* Given request: Transcribe the lines from the start of the data below through the line with "# oval badge that follows the front curve", word for word and nothing more.

• • •

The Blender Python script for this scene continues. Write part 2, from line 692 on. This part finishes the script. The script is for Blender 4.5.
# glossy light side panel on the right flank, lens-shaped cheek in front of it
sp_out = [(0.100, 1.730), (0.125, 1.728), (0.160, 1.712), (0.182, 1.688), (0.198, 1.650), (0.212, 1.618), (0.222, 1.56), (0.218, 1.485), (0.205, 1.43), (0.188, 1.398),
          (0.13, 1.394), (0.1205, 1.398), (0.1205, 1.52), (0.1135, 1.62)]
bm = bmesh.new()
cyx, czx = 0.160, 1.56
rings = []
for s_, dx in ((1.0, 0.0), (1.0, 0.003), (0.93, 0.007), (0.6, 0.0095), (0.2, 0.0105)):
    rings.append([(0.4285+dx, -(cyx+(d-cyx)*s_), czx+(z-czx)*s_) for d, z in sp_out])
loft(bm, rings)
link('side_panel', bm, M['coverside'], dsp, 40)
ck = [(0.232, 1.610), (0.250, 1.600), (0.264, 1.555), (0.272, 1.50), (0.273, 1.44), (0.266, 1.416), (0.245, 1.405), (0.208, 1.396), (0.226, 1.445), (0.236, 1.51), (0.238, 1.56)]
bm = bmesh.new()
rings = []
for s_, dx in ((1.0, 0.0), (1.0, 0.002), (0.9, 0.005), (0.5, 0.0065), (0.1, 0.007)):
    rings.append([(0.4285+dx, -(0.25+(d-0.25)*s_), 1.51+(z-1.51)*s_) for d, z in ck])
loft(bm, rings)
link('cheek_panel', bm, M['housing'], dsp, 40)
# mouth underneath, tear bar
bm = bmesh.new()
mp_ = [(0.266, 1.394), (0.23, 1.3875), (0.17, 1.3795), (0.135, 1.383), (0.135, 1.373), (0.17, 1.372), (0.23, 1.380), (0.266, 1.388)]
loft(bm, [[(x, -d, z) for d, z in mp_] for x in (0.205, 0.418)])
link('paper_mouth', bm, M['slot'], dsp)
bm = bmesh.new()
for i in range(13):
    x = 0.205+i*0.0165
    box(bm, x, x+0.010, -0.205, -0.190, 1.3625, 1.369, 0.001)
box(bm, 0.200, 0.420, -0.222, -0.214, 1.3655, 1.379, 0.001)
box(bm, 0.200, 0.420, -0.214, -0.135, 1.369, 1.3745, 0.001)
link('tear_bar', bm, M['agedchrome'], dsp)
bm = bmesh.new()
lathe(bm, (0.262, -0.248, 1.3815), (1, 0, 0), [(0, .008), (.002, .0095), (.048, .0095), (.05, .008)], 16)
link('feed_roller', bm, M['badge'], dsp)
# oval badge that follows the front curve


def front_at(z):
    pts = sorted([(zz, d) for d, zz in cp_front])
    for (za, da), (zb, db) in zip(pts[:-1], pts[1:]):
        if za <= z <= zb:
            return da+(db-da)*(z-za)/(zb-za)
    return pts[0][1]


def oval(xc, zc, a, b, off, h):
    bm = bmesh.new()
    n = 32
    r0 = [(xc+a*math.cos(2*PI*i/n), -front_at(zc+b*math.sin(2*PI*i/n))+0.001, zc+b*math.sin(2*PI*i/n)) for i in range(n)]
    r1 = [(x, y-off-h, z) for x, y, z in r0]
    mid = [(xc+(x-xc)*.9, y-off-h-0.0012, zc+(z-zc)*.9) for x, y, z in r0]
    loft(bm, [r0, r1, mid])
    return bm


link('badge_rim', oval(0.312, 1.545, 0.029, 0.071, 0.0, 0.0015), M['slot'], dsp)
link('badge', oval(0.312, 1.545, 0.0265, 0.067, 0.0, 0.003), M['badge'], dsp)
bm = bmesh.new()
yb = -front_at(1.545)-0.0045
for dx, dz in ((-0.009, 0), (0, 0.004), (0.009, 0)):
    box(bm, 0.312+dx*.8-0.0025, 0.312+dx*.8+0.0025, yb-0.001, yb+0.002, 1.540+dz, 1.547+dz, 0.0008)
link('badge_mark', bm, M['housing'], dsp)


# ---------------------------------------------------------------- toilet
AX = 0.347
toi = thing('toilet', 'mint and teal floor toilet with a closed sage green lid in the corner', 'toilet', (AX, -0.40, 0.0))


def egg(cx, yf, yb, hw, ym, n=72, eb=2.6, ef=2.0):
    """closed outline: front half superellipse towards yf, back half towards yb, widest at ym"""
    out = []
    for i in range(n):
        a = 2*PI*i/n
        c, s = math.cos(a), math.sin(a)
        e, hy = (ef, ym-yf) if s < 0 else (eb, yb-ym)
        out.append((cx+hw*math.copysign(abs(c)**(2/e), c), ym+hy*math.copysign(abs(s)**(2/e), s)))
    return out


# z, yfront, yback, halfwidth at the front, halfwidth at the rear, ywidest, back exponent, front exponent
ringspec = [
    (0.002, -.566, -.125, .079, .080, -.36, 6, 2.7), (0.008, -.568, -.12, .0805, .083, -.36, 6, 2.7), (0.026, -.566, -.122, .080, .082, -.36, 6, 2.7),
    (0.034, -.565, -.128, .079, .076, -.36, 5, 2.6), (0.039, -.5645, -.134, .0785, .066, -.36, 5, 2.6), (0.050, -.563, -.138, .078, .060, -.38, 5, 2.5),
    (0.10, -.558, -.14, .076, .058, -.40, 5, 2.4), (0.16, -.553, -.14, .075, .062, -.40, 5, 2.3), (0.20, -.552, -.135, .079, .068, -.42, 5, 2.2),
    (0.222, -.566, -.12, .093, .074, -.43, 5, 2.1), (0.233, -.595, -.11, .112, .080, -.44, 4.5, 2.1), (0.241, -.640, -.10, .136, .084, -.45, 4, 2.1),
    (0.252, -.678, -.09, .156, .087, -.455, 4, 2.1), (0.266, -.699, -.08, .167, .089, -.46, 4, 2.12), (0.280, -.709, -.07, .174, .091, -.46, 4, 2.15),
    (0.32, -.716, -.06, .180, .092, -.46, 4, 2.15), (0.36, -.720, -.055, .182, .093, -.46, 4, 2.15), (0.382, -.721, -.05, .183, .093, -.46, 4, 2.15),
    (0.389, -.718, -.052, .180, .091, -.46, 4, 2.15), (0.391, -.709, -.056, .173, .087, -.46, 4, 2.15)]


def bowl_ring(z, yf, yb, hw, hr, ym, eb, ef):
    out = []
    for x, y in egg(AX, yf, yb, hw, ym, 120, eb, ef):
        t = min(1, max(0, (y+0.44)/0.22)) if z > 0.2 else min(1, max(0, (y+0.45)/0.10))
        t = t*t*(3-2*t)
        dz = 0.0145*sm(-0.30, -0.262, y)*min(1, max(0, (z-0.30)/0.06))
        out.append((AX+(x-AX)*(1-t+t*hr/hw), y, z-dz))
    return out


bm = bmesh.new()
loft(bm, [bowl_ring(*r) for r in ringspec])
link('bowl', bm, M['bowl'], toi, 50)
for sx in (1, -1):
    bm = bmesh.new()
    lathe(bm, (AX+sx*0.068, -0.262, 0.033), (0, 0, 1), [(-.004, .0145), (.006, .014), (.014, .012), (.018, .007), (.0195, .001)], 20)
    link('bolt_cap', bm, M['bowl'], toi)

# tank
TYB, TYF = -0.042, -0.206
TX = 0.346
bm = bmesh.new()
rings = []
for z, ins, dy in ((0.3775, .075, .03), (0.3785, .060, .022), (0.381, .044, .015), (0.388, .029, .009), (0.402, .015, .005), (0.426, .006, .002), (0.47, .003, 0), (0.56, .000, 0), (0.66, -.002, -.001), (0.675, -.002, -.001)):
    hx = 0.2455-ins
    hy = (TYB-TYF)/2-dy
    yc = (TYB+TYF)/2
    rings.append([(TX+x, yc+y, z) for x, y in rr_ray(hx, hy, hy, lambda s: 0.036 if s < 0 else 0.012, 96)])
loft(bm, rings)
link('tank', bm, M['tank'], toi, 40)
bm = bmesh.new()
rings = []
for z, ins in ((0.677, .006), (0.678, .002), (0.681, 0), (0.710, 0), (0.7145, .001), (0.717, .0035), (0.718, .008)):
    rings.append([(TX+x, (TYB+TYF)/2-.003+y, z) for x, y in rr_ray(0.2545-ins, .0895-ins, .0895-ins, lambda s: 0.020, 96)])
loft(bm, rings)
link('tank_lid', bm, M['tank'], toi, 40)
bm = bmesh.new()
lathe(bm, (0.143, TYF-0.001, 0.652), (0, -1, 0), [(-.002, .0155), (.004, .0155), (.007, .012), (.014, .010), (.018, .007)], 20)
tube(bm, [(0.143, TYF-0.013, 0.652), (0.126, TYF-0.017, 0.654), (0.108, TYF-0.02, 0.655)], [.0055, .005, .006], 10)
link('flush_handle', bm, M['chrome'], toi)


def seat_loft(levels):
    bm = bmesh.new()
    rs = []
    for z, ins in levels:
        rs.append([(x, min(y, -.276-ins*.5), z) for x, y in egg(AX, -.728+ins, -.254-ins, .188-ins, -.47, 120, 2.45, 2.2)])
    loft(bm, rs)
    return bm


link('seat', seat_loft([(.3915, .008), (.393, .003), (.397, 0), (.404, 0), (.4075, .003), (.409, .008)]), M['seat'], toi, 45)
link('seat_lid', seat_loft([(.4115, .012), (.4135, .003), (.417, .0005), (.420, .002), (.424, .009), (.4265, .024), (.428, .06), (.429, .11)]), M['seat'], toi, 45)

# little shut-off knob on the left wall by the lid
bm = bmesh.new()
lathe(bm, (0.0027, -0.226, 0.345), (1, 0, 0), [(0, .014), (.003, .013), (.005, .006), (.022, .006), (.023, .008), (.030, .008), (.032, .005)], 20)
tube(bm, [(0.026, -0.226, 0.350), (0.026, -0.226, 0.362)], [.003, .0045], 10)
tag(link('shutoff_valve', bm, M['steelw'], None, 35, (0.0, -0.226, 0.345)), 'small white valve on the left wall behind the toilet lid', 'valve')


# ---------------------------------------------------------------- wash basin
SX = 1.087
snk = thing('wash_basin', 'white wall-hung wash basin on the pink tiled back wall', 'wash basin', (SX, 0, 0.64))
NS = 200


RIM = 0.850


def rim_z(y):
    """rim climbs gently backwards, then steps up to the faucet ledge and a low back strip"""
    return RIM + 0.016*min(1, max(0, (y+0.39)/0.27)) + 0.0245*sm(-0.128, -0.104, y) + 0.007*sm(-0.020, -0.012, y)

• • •

* Complete answer:
The Blender Python script for this scene continues. Write part 2, from line 692 on. This part finishes the script. The script is for Blender 4.5.
# glossy light side panel on the right flank, lens-shaped cheek in front of it
sp_out = [(0.100, 1.730), (0.125, 1.728), (0.160, 1.712), (0.182, 1.688), (0.198, 1.650), (0.212, 1.618), (0.222, 1.56), (0.218, 1.485), (0.205, 1.43), (0.188, 1.398),
          (0.13, 1.394), (0.1205, 1.398), (0.1205, 1.52), (0.1135, 1.62)]
bm = bmesh.new()
cyx, czx = 0.160, 1.56
rings = []
for s_, dx in ((1.0, 0.0), (1.0, 0.003), (0.93, 0.007), (0.6, 0.0095), (0.2, 0.0105)):
    rings.append([(0.4285+dx, -(cyx+(d-cyx)*s_), czx+(z-czx)*s_) for d, z in sp_out])
loft(bm, rings)
link('side_panel', bm, M['coverside'], dsp, 40)
ck = [(0.232, 1.610), (0.250, 1.600), (0.264, 1.555), (0.272, 1.50), (0.273, 1.44), (0.266, 1.416), (0.245, 1.405), (0.208, 1.396), (0.226, 1.445), (0.236, 1.51), (0.238, 1.56)]
bm = bmesh.new()
rings = []
for s_, dx in ((1.0, 0.0), (1.0, 0.002), (0.9, 0.005), (0.5, 0.0065), (0.1, 0.007)):
    rings.append([(0.4285+dx, -(0.25+(d-0.25)*s_), 1.51+(z-1.51)*s_) for d, z in ck])
loft(bm, rings)
link('cheek_panel', bm, M['housing'], dsp, 40)
# mouth underneath, tear bar
bm = bmesh.new()
mp_ = [(0.266, 1.394), (0.23, 1.3875), (0.17, 1.3795), (0.135, 1.383), (0.135, 1.373), (0.17, 1.372), (0.23, 1.380), (0.266, 1.388)]
loft(bm, [[(x, -d, z) for d, z in mp_] for x in (0.205, 0.418)])
link('paper_mouth', bm, M['slot'], dsp)
bm = bmesh.new()
for i in range(13):
    x = 0.205+i*0.0165
    box(bm, x, x+0.010, -0.205, -0.190, 1.3625, 1.369, 0.001)
box(bm, 0.200, 0.420, -0.222, -0.214, 1.3655, 1.379, 0.001)
box(bm, 0.200, 0.420, -0.214, -0.135, 1.369, 1.3745, 0.001)
link('tear_bar', bm, M['agedchrome'], dsp)
bm = bmesh.new()
lathe(bm, (0.262, -0.248, 1.3815), (1, 0, 0), [(0, .008), (.002, .0095), (.048, .0095), (.05, .008)], 16)
link('feed_roller', bm, M['badge'], dsp)
# oval badge that follows the front curve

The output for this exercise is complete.